Dwelling on the success, the humanitarian group called on Nigerian women and girls residing at IDP camps to share their experiences of sexual violence.  

Yassine Gaba, Deputy Humanitarian Coordinator in Nigeria said: “The case was not isolated”.

“Women are afraid to recount the horror of their experiences, so sexual violence in the area is far too underreported,” he added. “We hope that this can set a precedent for further convictions and investigations, and can encourage more women to come forward.”

The Boko Haram conflicts in northeast Nigeria have affected many residents.

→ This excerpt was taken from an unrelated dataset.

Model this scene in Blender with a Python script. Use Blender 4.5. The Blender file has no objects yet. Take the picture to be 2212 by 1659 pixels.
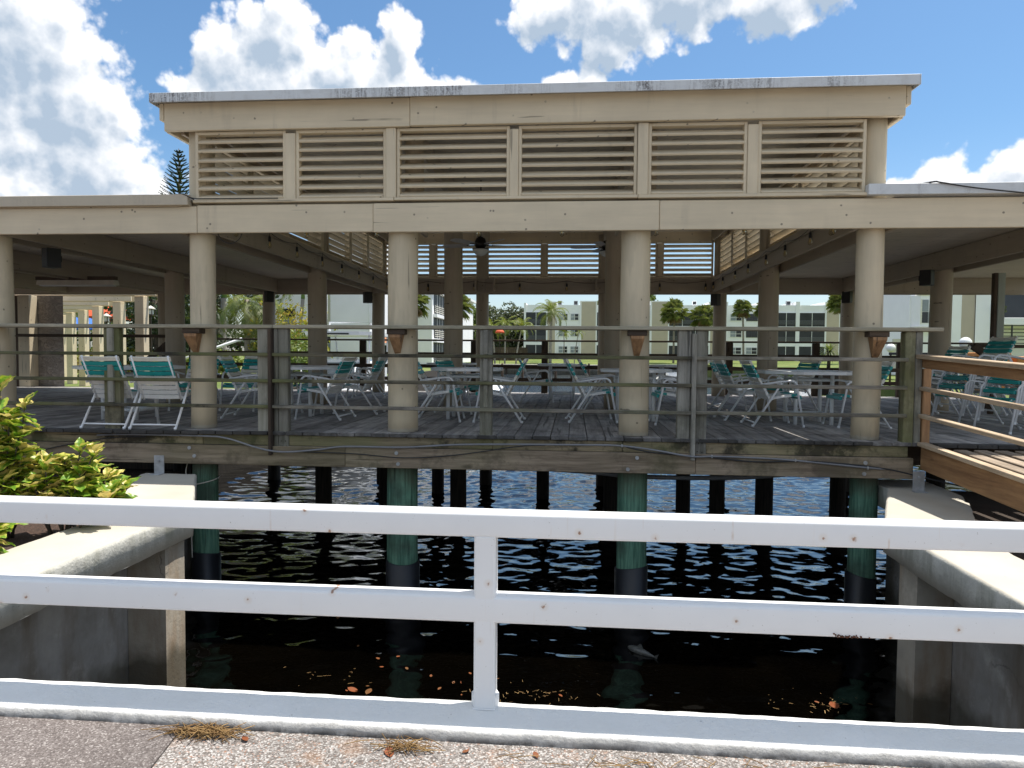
import bpy, bmesh, math, random
from mathutils import Vector, Matrix, Euler, noise as mnoise
random.seed(7)
R = math.radians
S = bpy.context.scene
COL = S.collection

# ------------------------------------------------------------------ camera
cam = bpy.data.cameras.new('camera')
camo = bpy.data.objects.new('camera', cam)
COL.objects.link(camo)
cam.sensor_fit = 'HORIZONTAL'
cam.sensor_width = 36.0
cam.lens = 36.0 * 1534.0 / 2212.0
cam.clip_start = 0.05
cam.clip_end = 3000
yaw, pitch, roll = R(4.9), R(-2.48), 0.0076
fw = Vector((-math.sin(yaw) * math.cos(pitch), math.cos(yaw) * math.cos(pitch), math.sin(pitch)))
r0 = Vector((math.cos(yaw), math.sin(yaw), 0))
u0 = r0.cross(fw)
rt = math.cos(roll) * r0 + math.sin(roll) * u0
up = -math.sin(roll) * r0 + math.cos(roll) * u0
mat = Matrix((rt, up, -fw)).transposed().to_4x4()
mat.translation = Vector((0, -8.25, 0.93))
camo.matrix_world = mat
S.camera = camo

# ------------------------------------------------------------------ sun, exposure
SUN_EL, SUN_AZ = R(71.5), R(63)          # azimuth measured from +Y towards +X
sun = bpy.data.lights.new('sun', 'SUN')
sun.energy = 3.4
sun.angle = R(0.53)
sun.color = (1.0, 0.95, 0.87)
suno = bpy.data.objects.new('sun', sun)
COL.objects.link(suno)
sd = Vector((math.sin(SUN_AZ) * math.cos(SUN_EL), math.cos(SUN_AZ) * math.cos(SUN_EL), math.sin(SUN_EL)))
suno.rotation_euler = sd.to_track_quat('Z', 'Y').to_euler()
suno.location = (0, 0, 60)
S.view_settings.view_transform = 'Standard'
S.view_settings.look = 'None'
S.view_settings.exposure = 1.0
S.view_settings.gamma = 1.0
S.view_settings.use_curve_mapping = False
S.cycles.max_bounces = 10
S.cycles.diffuse_bounces = 5
S.cycles.glossy_bounces = 4
S.cycles.transparent_max_bounces = 12
S.cycles.sample_clamp_indirect = 8

# ------------------------------------------------------------------ node helper
class G:
    def __init__(self, nt):
        self.nt = nt
    def n(self, typ, **kw):
        nd = self.nt.nodes.new(typ)
        ins = kw.pop('i', {})
        for k, v in kw.items():
            setattr(nd, k, v)
        for k, v in ins.items():
            self.set(nd.inputs[k], v)
        return nd
    def set(self, sock, v):
        if isinstance(v, bpy.types.NodeSocket):
            self.nt.links.new(v, sock)
        elif v is not None:
            if isinstance(v, (tuple, list)) and len(v) == 3 and sock.type == 'RGBA':
                v = (*v, 1)
            sock.default_value = v
    def math(self, op, a, b=None, c=None, clamp=False):
        nd = self.n('ShaderNodeMath', operation=op, use_clamp=clamp)
        for k, v in enumerate((a, b, c)):
            if v is not None:
                self.set(nd.inputs[k], v)
        return nd.outputs[0]
    def vmath(self, op, a, b=None, c=None, out=0):
        nd = self.n('ShaderNodeVectorMath', operation=op)
        for k, v in enumerate((a, b, c)):
            if v is not None:
                self.set(nd.inputs[k], v)
        return nd.outputs[out]
    def noise(self, vec, scale=5, detail=4, rough=0.55, dist=0.0, color=False):
        nd = self.n('ShaderNodeTexNoise', i={'Vector': vec, 'Scale': scale, 'Detail': detail, 'Roughness': rough, 'Distortion': dist})
        return nd.outputs[1 if color else 0]
    def vor(self, vec, scale=5, feature='F1', detail=0, out='Distance', rnd=1.0, dims='3D'):
        nd = self.n('ShaderNodeTexVoronoi', feature=feature, voronoi_dimensions=dims, i={'Vector': vec, 'Scale': scale, 'Detail': detail, 'Randomness': rnd})
        return nd.outputs[out]
    def mr(self, v, a, b, c=0.0, d=1.0, smooth=False):
        nd = self.n('ShaderNodeMapRange', interpolation_type='SMOOTHSTEP' if smooth else 'LINEAR')
        for k, x in zip(('Value', 'From Min', 'From Max', 'To Min', 'To Max'), (v, a, b, c, d)):
            self.set(nd.inputs[k], x)
        return nd.outputs[0]
    def mix(self, f, a, b, blend='MIX'):
        nd = self.n('ShaderNodeMix', data_type='RGBA', blend_type=blend)
        self.set(nd.inputs[0], f)
        self.set(nd.inputs[6], a)
        self.set(nd.inputs[7], b)
        return nd.outputs[2]
    def ramp(self, f, stops):
        nd = self.n('ShaderNodeValToRGB', i={'Fac': f})
        el = nd.color_ramp.elements
        while len(el) < len(stops):
            el.new(0.5)
        for e, (p, c) in zip(el, stops):
            e.position = p
            e.color = (*c, 1)
        return nd.outputs[0]
    def pos(self):
        return self.n('ShaderNodeNewGeometry').outputs['Position']
    def nrm(self):
        return self.n('ShaderNodeNewGeometry').outputs['Normal']
    def rnd(self):
        return self.n('ShaderNodeObjectInfo').outputs['Random']
    def sep(self, v):
        nd = self.n('ShaderNodeSeparateXYZ', i={0: v})
        return nd.outputs
    def comb(self, x, y, z):
        return self.n('ShaderNodeCombineXYZ', i={0: x, 1: y, 2: z}).outputs[0]
    def bump(self, h, strength=0.3, dist=0.01, normal=None):
        nd = self.n('ShaderNodeBump', i={'Strength': strength, 'Distance': dist, 'Height': h})
        if normal is not None:
            self.set(nd.inputs['Normal'], normal)
        return nd.outputs[0]

M = {}
def material(name, fn):
    m = bpy.data.materials.new(name)
    m.use_nodes = True
    nt = m.node_tree
    nt.nodes.clear()
    g = G(nt)
    b = g.n('ShaderNodeBsdfPrincipled')
    out = g.n('ShaderNodeOutputMaterial')
    r = fn(g)
    for k, v in r.items():
        if k == '_surface':
            continue
        g.set(b.inputs[k], v)
    nt.links.new(r.get('_surface', b.outputs[0]), out.inputs[0])
    M[name] = m
    return m

# ------------------------------------------------------------------ world: Nishita sky + cumulus
world = bpy.data.worlds.new('World')
S.world = world
world.use_nodes = True
wt = world.node_tree
wt.nodes.clear()

# elliptical cloud masses in (azimuth, elevation) degrees: centre, radii, weight
BLOBS = [
    # tall mass on the left
    (-39.0, 19.3, 5.6, 5.6), (-42, 15, 7.5, 6.4), (-36.8, 15.8, 5.4, 5.4), (-35.0, 12.0, 5.4, 4.4), (-33.2, 10.0, 4.6, 3.2), (-44, 23, 5, 4), (-41, 9, 9, 4), (-52, 16, 8, 9),
    # towering cumulus left of centre
    (-26.2, 20.6, 3.4, 3.6), (-23.0, 22.6, 3.4, 3.6), (-22.5, 18.5, 6.0, 4.6), (-18.2, 20.2, 4.0, 3.8), (-14.0, 22.8, 1.8, 3.2), (-14.6, 19.8, 3.8, 3.2), (-11.0, 18.4, 3.8, 3.4), (-28.0, 17.6, 3.2, 3.4), (-18, 16, 12, 3.6),
    # soft grey bank at the top
    (2.8, 25.0, 6.4, 3.8), (8.5, 26.4, 6.4, 3.8), (2.6, 22.4, 3.0, 2.2), (14.6, 25.2, 4.8, 2.8), (18.5, 26.0, 4.4, 2.8), (-2.0, 24.8, 4.0, 2.0), (10, 31, 14, 5),
    # small puff above the roof
    (-0.8, 19.6, 3.4, 2.0), (1.0, 20.3, 1.7, 1.4),
    # low cumulus on the right
    (26.2, 11.8, 2.9, 2.5), (29.4, 12.0, 3.4, 2.3), (24.0, 10.9, 2.6, 2.0), (32.5, 10.8, 4, 2.6), (28, 9.6, 7, 2.2),
]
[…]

Starting in 2009, the agency estimated that 1.8 million have been forced from their homes, while about 27,000 people were killed.



    As the conflict continues into its tenth year, the OHCHR noted that women and girls in the country have become vulnerable to abduction, rape, exploitation, sexual slavery, and forced and early marriage. 

    “Nearly two-thirds of women in the northeast have experienced one or more forms of gender-based violence. Rape in the camps for displaced persons has become an epidemic,” the report stated.

    “The trauma does not fade, it just repeats,” said Edward Kallon, UN Resident and Humanitarian Coordinator. “Some of the women who survived abuses by Boko Haram are now facing discrimination and sexual attacks by the very people who are supposed to protect them.”

    An earlier report by the Amnesty Internationa, a global rights organisation also noted that thousands of women faced serious abuse and neglect in the IDP Camps. The combination of movement restrictions and lack of assistance, it added, left them at an increased risk of sexual exploitation by members of the security forces, present in and around the camps.